- [What the task asks]
Write out again the entries from the first line to the line that includes "scene.render.resolution_x = 773;", keeping both of those lines.

- [Source data]
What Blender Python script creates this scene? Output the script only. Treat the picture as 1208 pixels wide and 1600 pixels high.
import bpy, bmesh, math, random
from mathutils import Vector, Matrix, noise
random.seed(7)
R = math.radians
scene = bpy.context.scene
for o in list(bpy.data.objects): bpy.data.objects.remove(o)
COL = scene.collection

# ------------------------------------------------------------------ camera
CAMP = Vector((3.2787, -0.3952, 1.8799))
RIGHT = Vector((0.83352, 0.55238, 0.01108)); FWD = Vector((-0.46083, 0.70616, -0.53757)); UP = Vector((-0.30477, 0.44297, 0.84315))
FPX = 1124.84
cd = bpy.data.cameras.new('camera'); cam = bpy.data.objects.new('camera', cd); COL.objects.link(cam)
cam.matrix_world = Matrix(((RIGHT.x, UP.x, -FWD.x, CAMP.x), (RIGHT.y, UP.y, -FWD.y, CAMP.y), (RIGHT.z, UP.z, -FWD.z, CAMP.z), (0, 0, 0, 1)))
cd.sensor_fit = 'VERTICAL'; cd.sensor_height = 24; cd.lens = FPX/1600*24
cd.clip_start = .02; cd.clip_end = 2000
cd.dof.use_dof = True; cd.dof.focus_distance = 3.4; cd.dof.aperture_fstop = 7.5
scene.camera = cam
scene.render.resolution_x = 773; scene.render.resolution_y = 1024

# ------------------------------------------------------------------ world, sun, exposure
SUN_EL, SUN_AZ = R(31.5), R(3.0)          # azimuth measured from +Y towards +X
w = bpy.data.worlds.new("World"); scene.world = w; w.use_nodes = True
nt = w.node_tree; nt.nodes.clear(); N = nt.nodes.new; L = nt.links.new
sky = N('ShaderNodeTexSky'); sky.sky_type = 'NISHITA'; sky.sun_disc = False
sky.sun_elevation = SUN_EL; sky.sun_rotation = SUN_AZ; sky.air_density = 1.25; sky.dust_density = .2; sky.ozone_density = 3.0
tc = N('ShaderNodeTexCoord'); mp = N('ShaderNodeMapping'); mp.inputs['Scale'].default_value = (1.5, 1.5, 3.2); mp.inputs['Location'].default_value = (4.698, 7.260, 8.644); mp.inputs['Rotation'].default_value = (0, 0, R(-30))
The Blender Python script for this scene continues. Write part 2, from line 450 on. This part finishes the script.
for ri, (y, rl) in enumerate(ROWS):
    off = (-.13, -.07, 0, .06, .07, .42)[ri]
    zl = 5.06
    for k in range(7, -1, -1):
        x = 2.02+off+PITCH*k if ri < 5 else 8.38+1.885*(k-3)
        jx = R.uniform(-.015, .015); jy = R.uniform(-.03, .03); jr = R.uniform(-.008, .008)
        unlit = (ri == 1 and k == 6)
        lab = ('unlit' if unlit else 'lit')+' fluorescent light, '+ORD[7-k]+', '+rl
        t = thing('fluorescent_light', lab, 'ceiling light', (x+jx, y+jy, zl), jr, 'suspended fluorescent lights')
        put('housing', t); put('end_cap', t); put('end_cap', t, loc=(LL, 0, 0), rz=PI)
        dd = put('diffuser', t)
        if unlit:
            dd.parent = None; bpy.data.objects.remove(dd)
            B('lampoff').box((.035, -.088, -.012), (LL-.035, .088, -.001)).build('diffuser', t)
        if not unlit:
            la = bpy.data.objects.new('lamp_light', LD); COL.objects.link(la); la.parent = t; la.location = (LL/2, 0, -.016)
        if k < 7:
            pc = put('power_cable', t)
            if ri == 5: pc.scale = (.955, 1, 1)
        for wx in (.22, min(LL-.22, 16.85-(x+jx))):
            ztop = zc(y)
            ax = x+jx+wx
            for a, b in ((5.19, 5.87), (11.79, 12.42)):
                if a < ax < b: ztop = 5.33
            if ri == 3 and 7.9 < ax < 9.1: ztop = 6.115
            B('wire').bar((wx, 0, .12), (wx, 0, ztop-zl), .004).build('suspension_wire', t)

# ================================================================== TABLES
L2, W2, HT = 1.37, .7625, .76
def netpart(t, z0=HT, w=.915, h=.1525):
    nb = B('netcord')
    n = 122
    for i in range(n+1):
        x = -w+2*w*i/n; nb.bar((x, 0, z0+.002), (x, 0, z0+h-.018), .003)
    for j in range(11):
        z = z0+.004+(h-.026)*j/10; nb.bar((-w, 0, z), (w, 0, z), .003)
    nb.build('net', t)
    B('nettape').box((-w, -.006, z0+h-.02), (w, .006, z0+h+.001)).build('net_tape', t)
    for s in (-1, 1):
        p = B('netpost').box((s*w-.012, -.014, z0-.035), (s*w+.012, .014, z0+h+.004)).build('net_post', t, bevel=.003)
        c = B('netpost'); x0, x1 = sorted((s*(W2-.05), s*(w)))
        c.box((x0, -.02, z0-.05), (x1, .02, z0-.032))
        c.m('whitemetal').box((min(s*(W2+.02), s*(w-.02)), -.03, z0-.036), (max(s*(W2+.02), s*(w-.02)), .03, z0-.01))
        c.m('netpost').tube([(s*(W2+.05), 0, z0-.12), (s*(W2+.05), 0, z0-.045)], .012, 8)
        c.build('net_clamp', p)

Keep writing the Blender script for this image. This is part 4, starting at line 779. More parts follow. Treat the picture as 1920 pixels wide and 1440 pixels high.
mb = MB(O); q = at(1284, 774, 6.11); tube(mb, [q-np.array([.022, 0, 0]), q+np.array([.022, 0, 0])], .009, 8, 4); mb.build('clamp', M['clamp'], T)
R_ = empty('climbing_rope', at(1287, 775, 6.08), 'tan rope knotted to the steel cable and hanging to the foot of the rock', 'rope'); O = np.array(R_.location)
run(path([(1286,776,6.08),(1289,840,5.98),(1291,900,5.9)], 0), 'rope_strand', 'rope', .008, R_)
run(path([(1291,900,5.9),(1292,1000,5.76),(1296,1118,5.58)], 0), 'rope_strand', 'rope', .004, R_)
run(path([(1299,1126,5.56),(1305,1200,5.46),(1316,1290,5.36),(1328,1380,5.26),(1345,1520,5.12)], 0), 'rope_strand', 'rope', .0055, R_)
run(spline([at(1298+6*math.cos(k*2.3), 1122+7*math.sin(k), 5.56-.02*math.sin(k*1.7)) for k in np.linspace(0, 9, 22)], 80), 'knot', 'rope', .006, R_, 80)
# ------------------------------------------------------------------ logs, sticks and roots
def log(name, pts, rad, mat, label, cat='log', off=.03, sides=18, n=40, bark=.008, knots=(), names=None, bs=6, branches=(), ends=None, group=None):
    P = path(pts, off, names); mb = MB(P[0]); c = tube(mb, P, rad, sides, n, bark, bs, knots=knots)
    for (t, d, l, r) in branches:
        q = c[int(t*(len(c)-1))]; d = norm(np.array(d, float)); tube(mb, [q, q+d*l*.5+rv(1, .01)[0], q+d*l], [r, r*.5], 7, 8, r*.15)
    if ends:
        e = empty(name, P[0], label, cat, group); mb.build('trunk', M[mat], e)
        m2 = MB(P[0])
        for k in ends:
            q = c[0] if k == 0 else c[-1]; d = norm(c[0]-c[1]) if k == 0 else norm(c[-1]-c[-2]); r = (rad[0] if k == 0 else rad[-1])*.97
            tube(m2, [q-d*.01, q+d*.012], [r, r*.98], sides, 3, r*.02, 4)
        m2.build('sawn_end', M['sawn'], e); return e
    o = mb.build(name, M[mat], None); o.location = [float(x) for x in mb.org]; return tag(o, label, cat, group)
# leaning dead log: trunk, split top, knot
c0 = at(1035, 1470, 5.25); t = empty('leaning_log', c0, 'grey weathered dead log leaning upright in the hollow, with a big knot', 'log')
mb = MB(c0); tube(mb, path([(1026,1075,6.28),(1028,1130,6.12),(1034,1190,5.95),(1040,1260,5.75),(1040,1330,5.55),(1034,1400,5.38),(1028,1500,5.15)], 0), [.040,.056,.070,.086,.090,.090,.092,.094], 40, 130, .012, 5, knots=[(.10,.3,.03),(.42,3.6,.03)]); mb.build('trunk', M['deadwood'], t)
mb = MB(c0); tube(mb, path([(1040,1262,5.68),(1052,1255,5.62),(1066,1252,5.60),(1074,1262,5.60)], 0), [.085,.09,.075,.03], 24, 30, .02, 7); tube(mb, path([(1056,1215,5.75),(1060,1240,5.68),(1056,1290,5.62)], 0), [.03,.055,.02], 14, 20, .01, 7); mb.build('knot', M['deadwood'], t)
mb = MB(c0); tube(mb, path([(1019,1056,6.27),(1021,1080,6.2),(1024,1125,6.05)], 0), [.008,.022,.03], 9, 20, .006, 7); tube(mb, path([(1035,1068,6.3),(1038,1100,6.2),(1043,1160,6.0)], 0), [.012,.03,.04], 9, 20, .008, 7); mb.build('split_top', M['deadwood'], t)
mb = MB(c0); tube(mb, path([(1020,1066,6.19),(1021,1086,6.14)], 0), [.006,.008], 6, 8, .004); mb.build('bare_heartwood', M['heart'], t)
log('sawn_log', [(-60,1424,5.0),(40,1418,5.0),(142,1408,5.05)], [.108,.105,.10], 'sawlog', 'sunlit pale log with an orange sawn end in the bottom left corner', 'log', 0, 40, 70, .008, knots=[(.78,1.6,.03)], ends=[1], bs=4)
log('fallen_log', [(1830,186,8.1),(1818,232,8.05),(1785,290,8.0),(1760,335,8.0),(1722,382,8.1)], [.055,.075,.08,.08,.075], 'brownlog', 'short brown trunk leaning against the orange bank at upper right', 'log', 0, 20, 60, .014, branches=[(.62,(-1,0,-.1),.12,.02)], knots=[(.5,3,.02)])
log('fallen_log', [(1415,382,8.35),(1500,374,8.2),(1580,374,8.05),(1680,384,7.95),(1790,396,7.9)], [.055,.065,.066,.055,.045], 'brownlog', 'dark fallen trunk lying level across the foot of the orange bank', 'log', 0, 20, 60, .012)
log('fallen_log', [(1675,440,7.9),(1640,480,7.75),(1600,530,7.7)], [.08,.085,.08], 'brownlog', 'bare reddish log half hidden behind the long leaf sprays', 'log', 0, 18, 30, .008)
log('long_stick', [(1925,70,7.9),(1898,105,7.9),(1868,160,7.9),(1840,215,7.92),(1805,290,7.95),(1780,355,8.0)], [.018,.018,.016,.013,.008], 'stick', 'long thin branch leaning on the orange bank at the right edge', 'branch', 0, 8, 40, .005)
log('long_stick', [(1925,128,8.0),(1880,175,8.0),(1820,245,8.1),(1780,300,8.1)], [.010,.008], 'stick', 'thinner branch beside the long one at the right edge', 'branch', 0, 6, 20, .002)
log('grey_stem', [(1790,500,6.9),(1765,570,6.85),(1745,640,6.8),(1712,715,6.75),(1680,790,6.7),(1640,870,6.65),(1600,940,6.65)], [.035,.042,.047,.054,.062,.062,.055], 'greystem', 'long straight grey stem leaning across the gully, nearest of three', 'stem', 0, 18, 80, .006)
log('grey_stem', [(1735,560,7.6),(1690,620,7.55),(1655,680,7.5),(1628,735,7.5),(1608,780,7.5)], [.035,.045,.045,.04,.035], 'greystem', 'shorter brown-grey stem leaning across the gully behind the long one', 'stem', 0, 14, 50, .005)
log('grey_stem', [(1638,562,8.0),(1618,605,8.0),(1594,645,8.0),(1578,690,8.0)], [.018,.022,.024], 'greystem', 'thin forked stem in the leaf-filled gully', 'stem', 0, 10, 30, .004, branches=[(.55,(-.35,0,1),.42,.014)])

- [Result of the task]
What Blender Python script creates this scene? Output the script only. Treat the picture as 1208 pixels wide and 1600 pixels high.
import bpy, bmesh, math, random
from mathutils import Vector, Matrix, noise
random.seed(7)
R = math.radians
scene = bpy.context.scene
for o in list(bpy.data.objects): bpy.data.objects.remove(o)
COL = scene.collection

# ------------------------------------------------------------------ camera
CAMP = Vector((3.2787, -0.3952, 1.8799))
RIGHT = Vector((0.83352, 0.55238, 0.01108)); FWD = Vector((-0.46083, 0.70616, -0.53757)); UP = Vector((-0.30477, 0.44297, 0.84315))
FPX = 1124.84
cd = bpy.data.cameras.new('camera'); cam = bpy.data.objects.new('camera', cd); COL.objects.link(cam)
cam.matrix_world = Matrix(((RIGHT.x, UP.x, -FWD.x, CAMP.x), (RIGHT.y, UP.y, -FWD.y, CAMP.y), (RIGHT.z, UP.z, -FWD.z, CAMP.z), (0, 0, 0, 1)))
cd.sensor_fit = 'VERTICAL'; cd.sensor_height = 24; cd.lens = FPX/1600*24
cd.clip_start = .02; cd.clip_end = 2000
cd.dof.use_dof = True; cd.dof.focus_distance = 3.4; cd.dof.aperture_fstop = 7.5
scene.camera = cam
scene.render.resolution_x = 773; scene.render.resolution_y = 1024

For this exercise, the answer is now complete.